Output every line below without omitting or altering anything.
— begin DATASET CONTENT —
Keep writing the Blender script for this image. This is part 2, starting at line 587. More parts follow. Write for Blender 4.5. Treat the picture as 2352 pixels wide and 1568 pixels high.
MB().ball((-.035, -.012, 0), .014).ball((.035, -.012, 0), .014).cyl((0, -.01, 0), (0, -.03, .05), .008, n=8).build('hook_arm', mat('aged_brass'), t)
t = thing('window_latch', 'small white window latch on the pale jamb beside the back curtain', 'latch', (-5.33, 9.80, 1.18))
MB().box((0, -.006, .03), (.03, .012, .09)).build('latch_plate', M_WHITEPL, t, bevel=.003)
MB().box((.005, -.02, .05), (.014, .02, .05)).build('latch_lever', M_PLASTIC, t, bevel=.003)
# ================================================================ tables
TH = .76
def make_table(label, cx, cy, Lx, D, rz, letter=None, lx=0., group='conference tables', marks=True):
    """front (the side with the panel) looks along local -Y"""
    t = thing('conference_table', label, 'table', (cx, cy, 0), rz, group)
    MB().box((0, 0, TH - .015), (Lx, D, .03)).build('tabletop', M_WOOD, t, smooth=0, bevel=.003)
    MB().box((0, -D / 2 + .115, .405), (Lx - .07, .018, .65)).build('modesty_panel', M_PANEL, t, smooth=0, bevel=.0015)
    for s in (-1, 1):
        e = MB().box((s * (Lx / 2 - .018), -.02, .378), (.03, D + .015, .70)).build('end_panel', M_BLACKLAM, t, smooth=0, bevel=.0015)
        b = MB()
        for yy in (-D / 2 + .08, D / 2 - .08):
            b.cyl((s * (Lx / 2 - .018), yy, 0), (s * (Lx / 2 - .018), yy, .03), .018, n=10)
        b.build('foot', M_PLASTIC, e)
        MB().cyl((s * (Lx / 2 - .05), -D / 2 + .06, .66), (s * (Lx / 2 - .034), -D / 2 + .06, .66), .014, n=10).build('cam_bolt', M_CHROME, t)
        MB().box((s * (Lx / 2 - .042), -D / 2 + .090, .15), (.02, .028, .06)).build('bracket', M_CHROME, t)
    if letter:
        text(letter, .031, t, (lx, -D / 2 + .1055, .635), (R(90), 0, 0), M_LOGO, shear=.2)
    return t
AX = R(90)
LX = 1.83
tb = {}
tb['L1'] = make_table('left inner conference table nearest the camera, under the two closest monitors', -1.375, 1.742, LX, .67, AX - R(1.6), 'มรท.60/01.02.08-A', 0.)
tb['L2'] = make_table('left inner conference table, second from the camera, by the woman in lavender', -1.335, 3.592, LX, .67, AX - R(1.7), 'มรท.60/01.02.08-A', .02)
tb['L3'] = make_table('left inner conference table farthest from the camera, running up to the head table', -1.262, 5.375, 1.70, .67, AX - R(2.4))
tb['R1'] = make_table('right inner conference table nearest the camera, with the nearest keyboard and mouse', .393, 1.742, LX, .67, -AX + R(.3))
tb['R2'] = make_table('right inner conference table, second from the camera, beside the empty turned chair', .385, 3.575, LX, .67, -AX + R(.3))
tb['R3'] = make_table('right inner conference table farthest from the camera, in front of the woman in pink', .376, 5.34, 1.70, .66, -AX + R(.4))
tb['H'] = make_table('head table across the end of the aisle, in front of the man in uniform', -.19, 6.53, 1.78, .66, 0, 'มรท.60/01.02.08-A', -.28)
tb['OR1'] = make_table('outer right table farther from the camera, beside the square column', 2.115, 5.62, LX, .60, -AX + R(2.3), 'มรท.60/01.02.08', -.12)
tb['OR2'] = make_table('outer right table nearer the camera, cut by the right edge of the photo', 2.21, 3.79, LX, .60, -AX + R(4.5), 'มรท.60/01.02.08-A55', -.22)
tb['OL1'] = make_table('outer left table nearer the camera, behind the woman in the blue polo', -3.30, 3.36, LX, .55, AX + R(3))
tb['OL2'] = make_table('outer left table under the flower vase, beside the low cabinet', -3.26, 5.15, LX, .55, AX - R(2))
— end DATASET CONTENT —
• **RESULT**
Keep writing the Blender script for this image. This is part 2, starting at line 587. More parts follow. Write for Blender 4.5. Treat the picture as 2352 pixels wide and 1568 pixels high.
MB().ball((-.035, -.012, 0), .014).ball((.035, -.012, 0), .014).cyl((0, -.01, 0), (0, -.03, .05), .008, n=8).build('hook_arm', mat('aged_brass'), t)
t = thing('window_latch', 'small white window latch on the pale jamb beside the back curtain', 'latch', (-5.33, 9.80, 1.18))
MB().box((0, -.006, .03), (.03, .012, .09)).build('latch_plate', M_WHITEPL, t, bevel=.003)
MB().box((.005, -.02, .05), (.014, .02, .05)).build('latch_lever', M_PLASTIC, t, bevel=.003)
# ================================================================ tables
TH = .76
def make_table(label, cx, cy, Lx, D, rz, letter=None, lx=0., group='conference tables', marks=True):
    """front (the side with the panel) looks along local -Y"""
    t = thing('conference_table', label, 'table', (cx, cy, 0), rz, group)
    MB().box((0, 0, TH - .015), (Lx, D, .03)).build('tabletop', M_WOOD, t, smooth=0, bevel=.003)
    MB().box((0, -D / 2 + .115, .405), (Lx - .07, .018, .65)).build('modesty_panel', M_PANEL, t, smooth=0, bevel=.0015)
    for s in (-1, 1):
        e = MB().box((s * (Lx / 2 - .018), -.02, .378), (.03, D + .015, .70)).build('end_panel', M_BLACKLAM, t, smooth=0, bevel=.0015)
        b = MB()
        for yy in (-D / 2 + .08, D / 2 - .08):
            b.cyl((s * (Lx / 2 - .018), yy, 0), (s * (Lx / 2 - .018), yy, .03), .018, n=10)
        b.build('foot', M_PLASTIC, e)
        MB().cyl((s * (Lx / 2 - .05), -D / 2 + .06, .66), (s * (Lx / 2 - .034), -D / 2 + .06, .66), .014, n=10).build('cam_bolt', M_CHROME, t)
        MB().box((s * (Lx / 2 - .042), -D / 2 + .090, .15), (.02, .028, .06)).build('bracket', M_CHROME, t)
    if letter:
        text(letter, .031, t, (lx, -D / 2 + .1055, .635), (R(90), 0, 0), M_LOGO, shear=.2)
    return t
AX = R(90)
LX = 1.83
tb = {}
tb['L1'] = make_table('left inner conference table nearest the camera, under the two closest monitors', -1.375, 1.742, LX, .67, AX - R(1.6), 'มรท.60/01.02.08-A', 0.)
tb['L2'] = make_table('left inner conference table, second from the camera, by the woman in lavender', -1.335, 3.592, LX, .67, AX - R(1.7), 'มรท.60/01.02.08-A', .02)
tb['L3'] = make_table('left inner conference table farthest from the camera, running up to the head table', -1.262, 5.375, 1.70, .67, AX - R(2.4))
tb['R1'] = make_table('right inner conference table nearest the camera, with the nearest keyboard and mouse', .393, 1.742, LX, .67, -AX + R(.3))
tb['R2'] = make_table('right inner conference table, second from the camera, beside the empty turned chair', .385, 3.575, LX, .67, -AX + R(.3))
tb['R3'] = make_table('right inner conference table farthest from the camera, in front of the woman in pink', .376, 5.34, 1.70, .66, -AX + R(.4))
tb['H'] = make_table('head table across the end of the aisle, in front of the man in uniform', -.19, 6.53, 1.78, .66, 0, 'มรท.60/01.02.08-A', -.28)
tb['OR1'] = make_table('outer right table farther from the camera, beside the square column', 2.115, 5.62, LX, .60, -AX + R(2.3), 'มรท.60/01.02.08', -.12)
tb['OR2'] = make_table('outer right table nearer the camera, cut by the right edge of the photo', 2.21, 3.79, LX, .60, -AX + R(4.5), 'มรท.60/01.02.08-A55', -.22)
tb['OL1'] = make_table('outer left table nearer the camera, behind the woman in the blue polo', -3.30, 3.36, LX, .55, AX + R(3))
tb['OL2'] = make_table('outer left table under the flower vase, beside the low cabinet', -3.26, 5.15, LX, .55, AX - R(2))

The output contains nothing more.